Congress has been debating a bill that would restore the heart of the Voting Rights Act by reimposing federal oversight of voting laws in states that have repeatedly discriminated in the last 25 years. Thanks to blanket opposition by Republicans and the existence of the filibuster, which allows a minority of senators to block a bill with majority support, the bill is a dead letter — unless Democrats decide to end the filibuster.
Even that step would not turn back the anti-democratic tide, which grew into a wave during the Trump administration. In Georgia, Arizona and elsewhere, Republican lawmakers driven by demonstrable lies about fraud in the 2020 election are changing the rules around how votes are counted and certified. They are stripping power from officials, like the Georgia secretary of state, Brad Raffensperger, who did their jobs in 2020 and refused to succumb to pressure from Mr. Trump and his allies to “find” extra votes and overturn the results to help him win.

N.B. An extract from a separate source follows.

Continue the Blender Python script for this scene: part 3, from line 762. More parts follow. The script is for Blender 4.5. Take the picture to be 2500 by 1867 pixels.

The strategy is so dangerous because it is so dull. It’s easy to be outraged by, say, making it a crime to give voters water while they wait in oppressively long lines to cast a ballot, as the new Georgia law does. It’s harder to get worked up about the arcane machinery of election administration. But these laws are of a piece with the voting restrictions being passed by the same lawmakers. Together, they are designed to keep Democratic-leaning voters away from the polls, and to the extent that fails, to deny victory to Democratic candidates, even when they win more votes.
The current conservative majority on the Supreme Court, led by Chief Justice Roberts, shows no interest in thwarting this attack on democracy and protecting Americans’ fundamental constitutional right to vote. The ball is in Congress’s court, and time is fast running out.